The deeper problem with DeLong’s arguments is that he seems blind to some simple facts that were pointed out a few years ago by Baumol and Wolff (1998).(6) In periods of rapid technological growth, demand for new skills grow while demand for several classes of existing skills diminish. So, even when productivity growth leads to an overall increase in the demand for labour (the best possible scenario for DeLong), rising unemployment can be observed for several reasons. First, firms will, on average, need to shut down for longer periods for retooling; this will lead to increases in layoffs as well as increases in the average duration of unemployment spells. Second, firms will decrease hiring workers with some kinds of skills and increase their employment of workers with other kinds of skills. This will also lead to some layoffs. Third, firms will not re-train those workers for the newly required skills for whom the costs of training are the highest, the older workers and the younger, less-educated workers. Hence, workers who face the greatest difficulties in making themselves suitable for the new situation might gradually slide into the pool of long-term unemployed. Moreover, these effects will be in operation over all the phases of the business cycle. In their study, Baumol and Wolff (1998) find that the average duration of unemployment spells have doubled since the 1940s. And all the problems associated with joblessness – suicide, illness, divorce, broken families and destroyed childhoods, criminal activity, substance abuse – increase with the duration of joblessness.

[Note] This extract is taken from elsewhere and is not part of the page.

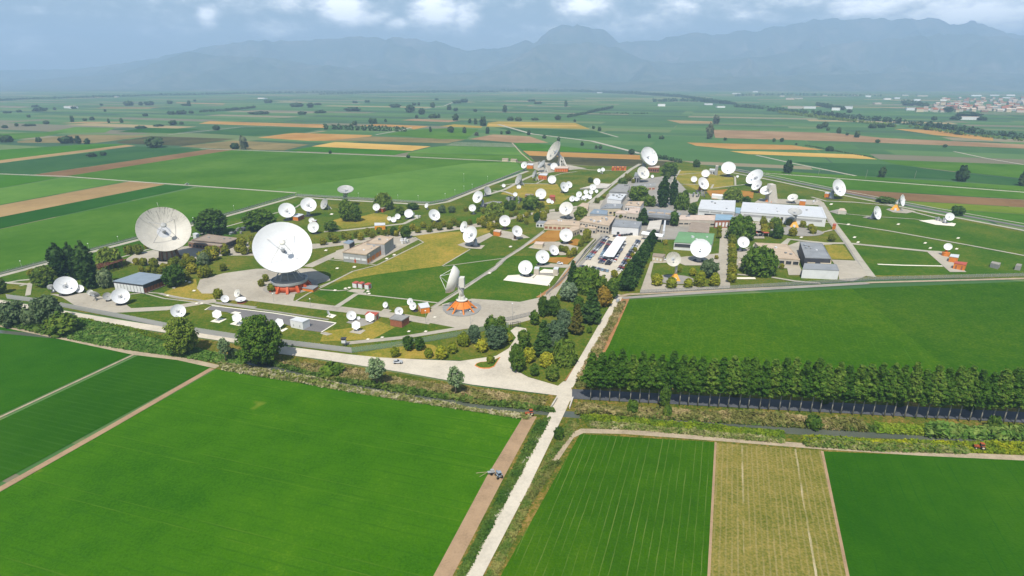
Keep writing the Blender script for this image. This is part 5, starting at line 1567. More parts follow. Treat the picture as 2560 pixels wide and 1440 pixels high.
for i, (a, ds) in enumerate(zip(((430, 262), (505, 268), (592, 282)), ('western', 'middle', 'eastern'))):
    bld('red-roofed white kiosk on the dish lawn, %s of three' % ds, TCB((a[0], a[1]), (a[0] + 48, a[1] - 22), (a[0] + 92, a[1] - 14), (a[0] + 50, a[1] + 12)), 2.6, 'wall_white', 'roof_red', [(2, 1, .1, 2.2, .5, 'roof_red')], .05, 0, cat='kiosk', name='kiosk', group='red-roofed kiosks')
bld('orange hut with pale roof beside the edge-on dish', TCB((1308, 545), (1435, 525), (1462, 585), (1345, 602)), 3.0, 'orange', 'roof_white', [(3, 2, .7, 2.3, .18, 'wall_white')], .05, 0, cat='hut', name='hut')
bld('dark brick hut carrying a small white dish on its roof', TCB((933, 745), (1005, 690), (1187, 712), (1090, 772)), 3.4, 'brick', 'conc_dk', (), .07, .2, cat='hut', name='hut')
bld('grey-walled hut with red roof behind the hexagonal dish', TCB((600, 690), (640, 648), (785, 662), (738, 702)), 2.8, 'wall_beige', 'roof_red', [(2, 1, .1, 2.2, .3, 'roof_red')], .03, 0, cat='hut', name='hut')
bld('pale grey equipment cabin on the asphalt yard', TMB((1735, 760), (1825, 722), (1992, 752), (1900, 795)), 3.6, 'wall_white', 'roof_white', [(3, 2, .8, 2.0, .12, 'steel')], .02, .1, cat='cabin', name='equipment_cabin')
bld('low brick box with grey top beside the orange dish drum', TMB((1900, 330), (1960, 296), (2112, 306), (2040, 352)), 1.4, 'orange', 'roof_grey', (), .06, .1, cat='bunker', name='low_bunker')
bld('long orange hut with white roof on the inner street', TC((718, 648), (728, 634), (868, 634), (868, 664), (728, 670))[1:], 3.6, 'yellow', 'roof_white', [(2, 4, .8, 2.4, .6, 'orange')], .02, 0, cat='hut', name='hut')
bld('orange hut with brick-toned painted shade and white roof between two white dishes', TM((1765, 545), (1830, 507), (1918, 520), (1840, 556)), 3.4, 'brick', 'roof_white', [(3, 1, .2, 3.0, .96, 'orange')], .03, 0, cat='hut', name='hut')  # one orange face; brick tone on the other sides stands in for shade
bld('small brick hut behind the white dish by the willow', TC((785, 432), (815, 416), (872, 426), (838, 448)), 3.0, 'redorange', 'roof_brown', (), .04, 0, cat='hut', name='hut')
bld('small orange brick hut by the brown-pedestal dishes', TF((605, 1330), (632, 1308), (712, 1315), (690, 1345)), 3.2, 'orange', 'roof_pink', (), .05, 0, cat='hut', name='hut')
bld('red-brown brick hut behind the beige dish on legs', TC((-110, 600), (-95, 590), (-40, 596), (-60, 610)), 2.5, 'brick', 'roof_white', (), .03, 0, cat='hut', name='hut')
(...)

As far as I can understand, Foley has nowhere asserted that technological unemployment is the rule; he has merely called our attention to its very real possibility. Denying this possibility a priori, which is the substance of DeLong’s argument, is to precisely commit Adam’s Fallacy all over again. Therefore, DeLong, by arguing against the possibilities of technological unemployment, has most spectacularly vindicated Foley’s claim that Adam’s Fallacy is very much alive and kicking in the economics profession in the twenty-first century.

The argument against DeLong’s evasion is actually very similar to what we have already encountered: the costs of technological progress are disproportionately borne by those who never share in the major part of that benefit. To my mind, Adam’s Fallacy, in most cases, boils down to the following: failure to recognize the fact that the institutions of capitalism make it impossible for the costs and benefits of technological progress and economic development to be shared equitably among the members of society. Private property and markets – the defining institutions of capitalism – can only distribute these costs and benefits inequitably, and that is precisely what Adam’s Fallacy tries to blind us to.

Notes:

(1) This can be accessed at: http://DeLong.typepad.com/sdj/2006/09/the_childish_ba.html

(2) There is another, deeper sense in which Foley uses this term: the fallacious idea that there is a separate economic sphere of life governed by its specific laws.

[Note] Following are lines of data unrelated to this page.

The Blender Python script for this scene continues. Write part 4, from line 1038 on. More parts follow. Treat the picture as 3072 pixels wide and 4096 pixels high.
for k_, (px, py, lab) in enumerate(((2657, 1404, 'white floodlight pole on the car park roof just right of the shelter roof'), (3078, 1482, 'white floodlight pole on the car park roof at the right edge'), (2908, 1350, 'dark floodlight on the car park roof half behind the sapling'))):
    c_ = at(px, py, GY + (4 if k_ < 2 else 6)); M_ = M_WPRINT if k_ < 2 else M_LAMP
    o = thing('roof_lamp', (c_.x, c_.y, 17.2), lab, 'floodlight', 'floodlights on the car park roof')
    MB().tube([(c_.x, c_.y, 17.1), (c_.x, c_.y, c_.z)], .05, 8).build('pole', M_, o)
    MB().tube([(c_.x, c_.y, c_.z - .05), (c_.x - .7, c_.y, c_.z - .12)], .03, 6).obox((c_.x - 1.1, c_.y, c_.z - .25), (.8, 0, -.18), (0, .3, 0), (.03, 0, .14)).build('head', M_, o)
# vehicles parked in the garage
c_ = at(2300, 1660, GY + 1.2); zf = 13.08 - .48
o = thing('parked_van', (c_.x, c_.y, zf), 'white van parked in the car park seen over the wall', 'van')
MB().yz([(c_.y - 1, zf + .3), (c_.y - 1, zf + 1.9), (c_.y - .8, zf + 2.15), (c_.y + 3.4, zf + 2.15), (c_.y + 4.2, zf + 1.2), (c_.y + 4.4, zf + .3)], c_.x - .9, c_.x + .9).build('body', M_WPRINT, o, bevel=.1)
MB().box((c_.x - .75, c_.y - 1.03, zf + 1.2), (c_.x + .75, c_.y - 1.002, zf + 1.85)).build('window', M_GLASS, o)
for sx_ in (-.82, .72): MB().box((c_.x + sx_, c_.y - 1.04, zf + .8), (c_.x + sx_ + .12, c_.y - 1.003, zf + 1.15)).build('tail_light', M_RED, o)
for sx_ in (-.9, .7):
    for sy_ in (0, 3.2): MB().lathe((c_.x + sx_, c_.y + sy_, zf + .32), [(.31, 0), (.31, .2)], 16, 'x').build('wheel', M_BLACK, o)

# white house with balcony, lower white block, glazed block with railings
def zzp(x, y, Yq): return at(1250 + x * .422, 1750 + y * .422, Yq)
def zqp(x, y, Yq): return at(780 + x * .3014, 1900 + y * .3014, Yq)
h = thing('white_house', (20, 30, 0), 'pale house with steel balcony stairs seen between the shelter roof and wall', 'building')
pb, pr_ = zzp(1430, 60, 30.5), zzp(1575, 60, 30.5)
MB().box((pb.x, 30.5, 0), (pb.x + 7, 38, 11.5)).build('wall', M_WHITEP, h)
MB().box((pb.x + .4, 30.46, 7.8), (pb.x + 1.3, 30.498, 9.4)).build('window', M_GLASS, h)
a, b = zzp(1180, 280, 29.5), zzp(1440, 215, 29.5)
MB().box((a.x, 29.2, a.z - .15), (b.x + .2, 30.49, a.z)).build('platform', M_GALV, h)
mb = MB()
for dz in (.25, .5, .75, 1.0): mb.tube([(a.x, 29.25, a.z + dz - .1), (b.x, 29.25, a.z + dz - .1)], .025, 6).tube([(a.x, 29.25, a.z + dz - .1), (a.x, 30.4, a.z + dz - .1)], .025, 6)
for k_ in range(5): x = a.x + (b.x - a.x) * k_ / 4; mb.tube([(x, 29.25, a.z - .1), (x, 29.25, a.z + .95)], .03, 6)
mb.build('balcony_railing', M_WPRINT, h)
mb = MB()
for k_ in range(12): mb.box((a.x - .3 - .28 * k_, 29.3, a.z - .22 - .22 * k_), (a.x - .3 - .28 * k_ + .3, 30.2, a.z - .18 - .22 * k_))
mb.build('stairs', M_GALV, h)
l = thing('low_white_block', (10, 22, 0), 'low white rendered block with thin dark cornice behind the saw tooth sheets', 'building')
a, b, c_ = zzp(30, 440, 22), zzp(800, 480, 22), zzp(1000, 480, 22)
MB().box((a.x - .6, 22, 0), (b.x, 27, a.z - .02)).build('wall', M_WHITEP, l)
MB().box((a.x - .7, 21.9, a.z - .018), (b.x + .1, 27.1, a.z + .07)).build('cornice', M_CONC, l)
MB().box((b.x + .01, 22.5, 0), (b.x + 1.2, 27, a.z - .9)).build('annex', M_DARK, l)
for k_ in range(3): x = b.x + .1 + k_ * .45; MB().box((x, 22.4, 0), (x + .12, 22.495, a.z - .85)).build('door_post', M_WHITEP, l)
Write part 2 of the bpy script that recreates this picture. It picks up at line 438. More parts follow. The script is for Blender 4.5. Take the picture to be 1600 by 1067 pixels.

(3) Weiss, Matthias and Garloff, Alfred, “Skill Biased Technological Change and Endogenous Benefits: The Dynamics of Unemployment and Wage Inequality” (2005). ZEW Discussion Paper No. 05-79. Available at SSRN: http://ssrn.com/abstract=862064

(4) Bhattacharya, B. B., and S. Sakthivel, “Economic Reforms and Jobless Growth in India in the 1990s”, Working Paper, Institute of Economic Growth, New Delhi, India. Available at: (http://ieg.nic.in/worksakthi245.pdf)

(5) The income elasticity of demand measures the responsiveness of demand to changes in income; formally, it is defined as the ratio of the percentage change in demand to the percentage change of income. Economists also work with other elasticities, like the price elasticity of demand or the cross-elasticity of demand, which are defined in a similar manner.

(6) Baumol, Willim J., and Edward N. Wolff, “Side Effects of Progress: How Technological Change Increases the Duration of Unemployment” (1998). Public Policy Brief No. 41, The Jerome Levy Economics Institute of the Bard College.